• _WHAT NEEDS TO BE DONE_:
Every line in the listing is to be echoed verbatim.

• _SUPPLIED DATA_:
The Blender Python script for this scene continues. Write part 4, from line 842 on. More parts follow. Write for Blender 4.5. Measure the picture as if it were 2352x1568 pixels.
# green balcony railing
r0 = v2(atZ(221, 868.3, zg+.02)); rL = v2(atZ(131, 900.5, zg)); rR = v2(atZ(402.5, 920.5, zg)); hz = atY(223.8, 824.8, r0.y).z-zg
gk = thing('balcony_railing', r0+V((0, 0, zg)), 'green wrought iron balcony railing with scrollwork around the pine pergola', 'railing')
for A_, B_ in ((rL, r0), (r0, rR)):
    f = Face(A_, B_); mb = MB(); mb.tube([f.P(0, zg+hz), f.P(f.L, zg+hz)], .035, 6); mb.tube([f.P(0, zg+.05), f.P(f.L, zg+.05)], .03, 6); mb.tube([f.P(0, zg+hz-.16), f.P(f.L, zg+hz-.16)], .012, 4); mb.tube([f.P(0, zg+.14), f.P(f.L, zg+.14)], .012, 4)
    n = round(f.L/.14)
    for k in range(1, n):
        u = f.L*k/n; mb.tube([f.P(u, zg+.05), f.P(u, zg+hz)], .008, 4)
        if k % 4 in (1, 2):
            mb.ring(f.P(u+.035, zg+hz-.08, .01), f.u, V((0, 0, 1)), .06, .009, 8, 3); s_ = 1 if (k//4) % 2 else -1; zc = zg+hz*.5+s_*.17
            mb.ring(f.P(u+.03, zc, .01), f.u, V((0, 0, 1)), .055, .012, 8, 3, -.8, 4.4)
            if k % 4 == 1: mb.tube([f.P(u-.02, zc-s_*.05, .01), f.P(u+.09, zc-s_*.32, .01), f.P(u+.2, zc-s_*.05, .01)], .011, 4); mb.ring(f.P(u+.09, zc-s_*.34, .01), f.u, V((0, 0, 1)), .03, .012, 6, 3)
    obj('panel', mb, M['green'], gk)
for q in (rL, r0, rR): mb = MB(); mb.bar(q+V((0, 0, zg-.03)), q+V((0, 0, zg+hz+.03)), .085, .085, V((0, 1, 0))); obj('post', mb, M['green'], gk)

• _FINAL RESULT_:
The Blender Python script for this scene continues. Write part 4, from line 842 on. More parts follow. Write for Blender 4.5. Measure the picture as if it were 2352x1568 pixels.
# green balcony railing
r0 = v2(atZ(221, 868.3, zg+.02)); rL = v2(atZ(131, 900.5, zg)); rR = v2(atZ(402.5, 920.5, zg)); hz = atY(223.8, 824.8, r0.y).z-zg
gk = thing('balcony_railing', r0+V((0, 0, zg)), 'green wrought iron balcony railing with scrollwork around the pine pergola', 'railing')
for A_, B_ in ((rL, r0), (r0, rR)):
    f = Face(A_, B_); mb = MB(); mb.tube([f.P(0, zg+hz), f.P(f.L, zg+hz)], .035, 6); mb.tube([f.P(0, zg+.05), f.P(f.L, zg+.05)], .03, 6); mb.tube([f.P(0, zg+hz-.16), f.P(f.L, zg+hz-.16)], .012, 4); mb.tube([f.P(0, zg+.14), f.P(f.L, zg+.14)], .012, 4)
    n = round(f.L/.14)
    for k in range(1, n):
        u = f.L*k/n; mb.tube([f.P(u, zg+.05), f.P(u, zg+hz)], .008, 4)
        if k % 4 in (1, 2):
            mb.ring(f.P(u+.035, zg+hz-.08, .01), f.u, V((0, 0, 1)), .06, .009, 8, 3); s_ = 1 if (k//4) % 2 else -1; zc = zg+hz*.5+s_*.17
            mb.ring(f.P(u+.03, zc, .01), f.u, V((0, 0, 1)), .055, .012, 8, 3, -.8, 4.4)
            if k % 4 == 1: mb.tube([f.P(u-.02, zc-s_*.05, .01), f.P(u+.09, zc-s_*.32, .01), f.P(u+.2, zc-s_*.05, .01)], .011, 4); mb.ring(f.P(u+.09, zc-s_*.34, .01), f.u, V((0, 0, 1)), .03, .012, 6, 3)
    obj('panel', mb, M['green'], gk)
for q in (rL, r0, rR): mb = MB(); mb.bar(q+V((0, 0, zg-.03)), q+V((0, 0, zg+hz+.03)), .085, .085, V((0, 1, 0))); obj('post', mb, M['green'], gk)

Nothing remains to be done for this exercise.